§ AIM OF THE EXERCISE: Retype each line of the listing below, from the first through the one holding "1.592, STEEL2, lr)", with no other lines.
● ● ● ● ●
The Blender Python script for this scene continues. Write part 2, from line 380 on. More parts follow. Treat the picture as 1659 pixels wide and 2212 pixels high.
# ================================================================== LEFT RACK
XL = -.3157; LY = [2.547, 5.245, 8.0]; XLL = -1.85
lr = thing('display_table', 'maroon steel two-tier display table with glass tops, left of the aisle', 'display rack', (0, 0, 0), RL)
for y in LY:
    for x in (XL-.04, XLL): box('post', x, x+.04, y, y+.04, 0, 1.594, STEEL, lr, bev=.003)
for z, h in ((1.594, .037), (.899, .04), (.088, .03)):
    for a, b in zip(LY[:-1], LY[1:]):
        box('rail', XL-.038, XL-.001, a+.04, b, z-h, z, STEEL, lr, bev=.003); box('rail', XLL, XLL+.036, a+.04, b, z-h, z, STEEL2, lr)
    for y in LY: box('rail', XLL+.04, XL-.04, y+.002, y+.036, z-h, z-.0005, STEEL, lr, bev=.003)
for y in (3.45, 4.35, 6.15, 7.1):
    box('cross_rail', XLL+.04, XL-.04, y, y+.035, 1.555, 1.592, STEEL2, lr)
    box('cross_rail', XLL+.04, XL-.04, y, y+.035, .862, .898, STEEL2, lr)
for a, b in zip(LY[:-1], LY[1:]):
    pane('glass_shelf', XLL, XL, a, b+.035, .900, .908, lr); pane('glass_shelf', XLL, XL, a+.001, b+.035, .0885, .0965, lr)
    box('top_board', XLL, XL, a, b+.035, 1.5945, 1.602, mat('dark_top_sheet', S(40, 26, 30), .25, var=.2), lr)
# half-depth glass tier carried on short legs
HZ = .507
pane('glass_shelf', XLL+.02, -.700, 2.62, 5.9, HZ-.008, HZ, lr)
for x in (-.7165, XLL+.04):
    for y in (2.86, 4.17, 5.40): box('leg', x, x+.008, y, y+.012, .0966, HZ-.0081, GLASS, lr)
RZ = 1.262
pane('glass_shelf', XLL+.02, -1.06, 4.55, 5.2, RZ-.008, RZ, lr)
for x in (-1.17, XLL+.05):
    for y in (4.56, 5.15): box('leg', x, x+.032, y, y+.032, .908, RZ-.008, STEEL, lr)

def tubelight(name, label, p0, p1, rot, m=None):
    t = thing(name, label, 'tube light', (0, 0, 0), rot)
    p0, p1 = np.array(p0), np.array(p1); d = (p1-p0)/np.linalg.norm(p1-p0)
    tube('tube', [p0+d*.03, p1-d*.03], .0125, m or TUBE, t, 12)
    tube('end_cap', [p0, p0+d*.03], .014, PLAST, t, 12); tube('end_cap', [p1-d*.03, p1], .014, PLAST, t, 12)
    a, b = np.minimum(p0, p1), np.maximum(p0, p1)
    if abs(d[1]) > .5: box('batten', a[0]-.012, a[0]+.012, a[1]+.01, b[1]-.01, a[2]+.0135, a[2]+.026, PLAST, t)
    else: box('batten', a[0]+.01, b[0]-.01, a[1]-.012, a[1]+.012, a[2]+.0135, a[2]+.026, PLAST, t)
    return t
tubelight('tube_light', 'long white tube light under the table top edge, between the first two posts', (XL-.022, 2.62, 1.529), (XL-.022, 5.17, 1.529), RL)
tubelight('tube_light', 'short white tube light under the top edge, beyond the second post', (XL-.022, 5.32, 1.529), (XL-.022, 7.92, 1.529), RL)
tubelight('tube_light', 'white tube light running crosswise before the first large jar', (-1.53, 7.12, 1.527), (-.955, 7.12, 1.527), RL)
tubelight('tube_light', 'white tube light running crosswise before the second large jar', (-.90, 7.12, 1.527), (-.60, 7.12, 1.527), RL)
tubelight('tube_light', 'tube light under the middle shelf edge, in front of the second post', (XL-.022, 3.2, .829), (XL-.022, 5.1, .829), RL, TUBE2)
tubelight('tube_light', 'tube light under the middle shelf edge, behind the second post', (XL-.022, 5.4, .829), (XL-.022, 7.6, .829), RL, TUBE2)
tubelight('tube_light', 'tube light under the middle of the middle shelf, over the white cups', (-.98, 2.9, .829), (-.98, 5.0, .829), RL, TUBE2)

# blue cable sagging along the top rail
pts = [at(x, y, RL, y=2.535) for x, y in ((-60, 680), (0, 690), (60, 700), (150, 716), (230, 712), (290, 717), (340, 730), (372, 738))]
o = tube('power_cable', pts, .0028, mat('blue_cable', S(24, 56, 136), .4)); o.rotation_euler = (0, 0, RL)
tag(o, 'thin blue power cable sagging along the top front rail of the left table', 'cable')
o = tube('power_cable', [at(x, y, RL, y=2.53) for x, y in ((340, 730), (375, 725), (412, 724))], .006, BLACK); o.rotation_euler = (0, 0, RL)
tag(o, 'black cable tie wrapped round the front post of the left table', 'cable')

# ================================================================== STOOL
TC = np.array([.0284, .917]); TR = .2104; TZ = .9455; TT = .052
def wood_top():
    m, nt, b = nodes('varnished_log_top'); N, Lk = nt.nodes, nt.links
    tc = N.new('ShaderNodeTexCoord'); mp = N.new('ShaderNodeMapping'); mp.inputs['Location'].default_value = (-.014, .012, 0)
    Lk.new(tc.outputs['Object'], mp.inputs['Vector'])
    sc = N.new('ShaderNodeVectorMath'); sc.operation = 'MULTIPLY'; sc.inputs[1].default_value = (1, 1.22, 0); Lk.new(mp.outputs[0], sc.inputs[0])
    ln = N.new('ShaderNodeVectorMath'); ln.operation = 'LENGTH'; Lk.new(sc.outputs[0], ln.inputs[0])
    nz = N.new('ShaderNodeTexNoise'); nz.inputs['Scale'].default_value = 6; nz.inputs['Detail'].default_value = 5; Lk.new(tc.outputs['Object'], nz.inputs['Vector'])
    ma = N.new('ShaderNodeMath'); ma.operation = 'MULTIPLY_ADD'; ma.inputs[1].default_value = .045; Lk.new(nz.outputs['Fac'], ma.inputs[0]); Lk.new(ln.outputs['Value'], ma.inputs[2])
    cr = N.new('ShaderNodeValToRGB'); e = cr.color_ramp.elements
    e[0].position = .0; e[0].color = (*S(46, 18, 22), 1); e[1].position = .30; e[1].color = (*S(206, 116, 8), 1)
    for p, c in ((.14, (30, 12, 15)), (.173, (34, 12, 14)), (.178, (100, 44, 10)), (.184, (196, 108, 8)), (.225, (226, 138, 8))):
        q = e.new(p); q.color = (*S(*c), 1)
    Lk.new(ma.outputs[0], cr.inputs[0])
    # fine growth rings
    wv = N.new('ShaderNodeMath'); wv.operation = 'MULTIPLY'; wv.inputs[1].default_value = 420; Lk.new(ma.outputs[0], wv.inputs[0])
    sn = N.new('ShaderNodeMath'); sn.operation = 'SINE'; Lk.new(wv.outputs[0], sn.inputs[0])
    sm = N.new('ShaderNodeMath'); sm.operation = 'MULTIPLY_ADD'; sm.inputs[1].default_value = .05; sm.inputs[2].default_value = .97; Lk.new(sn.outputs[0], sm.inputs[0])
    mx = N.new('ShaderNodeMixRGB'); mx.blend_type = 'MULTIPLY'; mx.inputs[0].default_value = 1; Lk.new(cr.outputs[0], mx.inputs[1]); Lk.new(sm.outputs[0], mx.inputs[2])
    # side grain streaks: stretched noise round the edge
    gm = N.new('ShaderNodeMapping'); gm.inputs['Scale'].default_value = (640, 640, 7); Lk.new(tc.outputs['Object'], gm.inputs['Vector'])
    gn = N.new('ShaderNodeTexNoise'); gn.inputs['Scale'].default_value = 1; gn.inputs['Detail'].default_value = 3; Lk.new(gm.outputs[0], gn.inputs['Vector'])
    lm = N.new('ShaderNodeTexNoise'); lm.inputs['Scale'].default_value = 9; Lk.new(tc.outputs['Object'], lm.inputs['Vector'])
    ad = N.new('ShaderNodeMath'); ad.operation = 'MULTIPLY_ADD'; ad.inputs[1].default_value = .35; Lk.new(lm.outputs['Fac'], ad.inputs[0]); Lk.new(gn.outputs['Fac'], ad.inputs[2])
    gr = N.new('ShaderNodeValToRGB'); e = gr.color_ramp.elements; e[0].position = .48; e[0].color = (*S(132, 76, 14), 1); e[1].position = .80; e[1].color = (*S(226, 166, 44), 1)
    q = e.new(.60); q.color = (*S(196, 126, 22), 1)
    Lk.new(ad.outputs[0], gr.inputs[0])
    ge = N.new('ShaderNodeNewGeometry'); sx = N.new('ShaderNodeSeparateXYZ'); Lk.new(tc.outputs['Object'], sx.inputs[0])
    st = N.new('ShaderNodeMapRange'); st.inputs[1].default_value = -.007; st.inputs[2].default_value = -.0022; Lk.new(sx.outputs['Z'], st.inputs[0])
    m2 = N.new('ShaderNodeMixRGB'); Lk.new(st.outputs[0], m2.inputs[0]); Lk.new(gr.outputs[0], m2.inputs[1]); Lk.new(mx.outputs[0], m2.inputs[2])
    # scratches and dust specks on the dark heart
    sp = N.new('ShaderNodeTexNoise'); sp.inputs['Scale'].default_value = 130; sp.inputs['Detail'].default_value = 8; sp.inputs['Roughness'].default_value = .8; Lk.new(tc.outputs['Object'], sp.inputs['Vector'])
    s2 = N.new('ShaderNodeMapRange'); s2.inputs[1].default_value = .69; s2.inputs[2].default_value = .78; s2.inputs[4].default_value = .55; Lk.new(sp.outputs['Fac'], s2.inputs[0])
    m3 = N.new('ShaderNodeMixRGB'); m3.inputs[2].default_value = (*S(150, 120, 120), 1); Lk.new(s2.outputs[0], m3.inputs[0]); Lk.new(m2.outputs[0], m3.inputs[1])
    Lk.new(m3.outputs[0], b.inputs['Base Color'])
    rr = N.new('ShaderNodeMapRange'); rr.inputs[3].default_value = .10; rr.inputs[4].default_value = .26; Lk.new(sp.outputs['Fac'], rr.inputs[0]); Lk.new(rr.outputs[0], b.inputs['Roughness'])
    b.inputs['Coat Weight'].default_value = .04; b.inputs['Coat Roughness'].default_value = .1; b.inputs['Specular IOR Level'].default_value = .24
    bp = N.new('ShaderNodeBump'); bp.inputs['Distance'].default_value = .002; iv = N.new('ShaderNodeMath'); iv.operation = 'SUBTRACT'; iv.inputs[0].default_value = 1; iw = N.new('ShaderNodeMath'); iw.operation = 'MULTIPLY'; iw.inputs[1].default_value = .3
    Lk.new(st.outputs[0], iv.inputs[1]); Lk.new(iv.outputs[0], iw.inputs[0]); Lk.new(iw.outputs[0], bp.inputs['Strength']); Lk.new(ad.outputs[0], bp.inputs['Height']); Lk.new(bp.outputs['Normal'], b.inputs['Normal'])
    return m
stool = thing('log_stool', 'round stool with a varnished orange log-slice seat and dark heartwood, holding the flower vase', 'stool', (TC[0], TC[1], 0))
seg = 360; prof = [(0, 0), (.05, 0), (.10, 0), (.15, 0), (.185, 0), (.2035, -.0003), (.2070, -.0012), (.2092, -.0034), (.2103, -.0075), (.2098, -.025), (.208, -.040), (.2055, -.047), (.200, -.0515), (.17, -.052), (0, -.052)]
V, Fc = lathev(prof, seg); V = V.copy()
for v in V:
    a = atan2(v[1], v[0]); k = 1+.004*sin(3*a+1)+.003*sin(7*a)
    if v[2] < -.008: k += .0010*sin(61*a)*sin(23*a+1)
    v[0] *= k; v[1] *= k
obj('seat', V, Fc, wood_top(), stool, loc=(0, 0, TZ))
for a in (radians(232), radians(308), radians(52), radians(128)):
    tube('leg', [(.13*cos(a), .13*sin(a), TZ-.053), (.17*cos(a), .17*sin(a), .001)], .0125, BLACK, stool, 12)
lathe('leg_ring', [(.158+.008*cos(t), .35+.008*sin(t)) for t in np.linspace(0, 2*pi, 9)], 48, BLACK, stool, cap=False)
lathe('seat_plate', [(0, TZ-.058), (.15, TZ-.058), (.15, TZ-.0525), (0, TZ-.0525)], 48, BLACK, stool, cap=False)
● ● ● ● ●
§ ANSWER TO THIS EXERCISE:
The Blender Python script for this scene continues. Write part 2, from line 380 on. More parts follow. Treat the picture as 1659 pixels wide and 2212 pixels high.
# ================================================================== LEFT RACK
XL = -.3157; LY = [2.547, 5.245, 8.0]; XLL = -1.85
lr = thing('display_table', 'maroon steel two-tier display table with glass tops, left of the aisle', 'display rack', (0, 0, 0), RL)
for y in LY:
    for x in (XL-.04, XLL): box('post', x, x+.04, y, y+.04, 0, 1.594, STEEL, lr, bev=.003)
for z, h in ((1.594, .037), (.899, .04), (.088, .03)):
    for a, b in zip(LY[:-1], LY[1:]):
        box('rail', XL-.038, XL-.001, a+.04, b, z-h, z, STEEL, lr, bev=.003); box('rail', XLL, XLL+.036, a+.04, b, z-h, z, STEEL2, lr)
    for y in LY: box('rail', XLL+.04, XL-.04, y+.002, y+.036, z-h, z-.0005, STEEL, lr, bev=.003)
for y in (3.45, 4.35, 6.15, 7.1):
    box('cross_rail', XLL+.04, XL-.04, y, y+.035, 1.555, 1.592, STEEL2, lr)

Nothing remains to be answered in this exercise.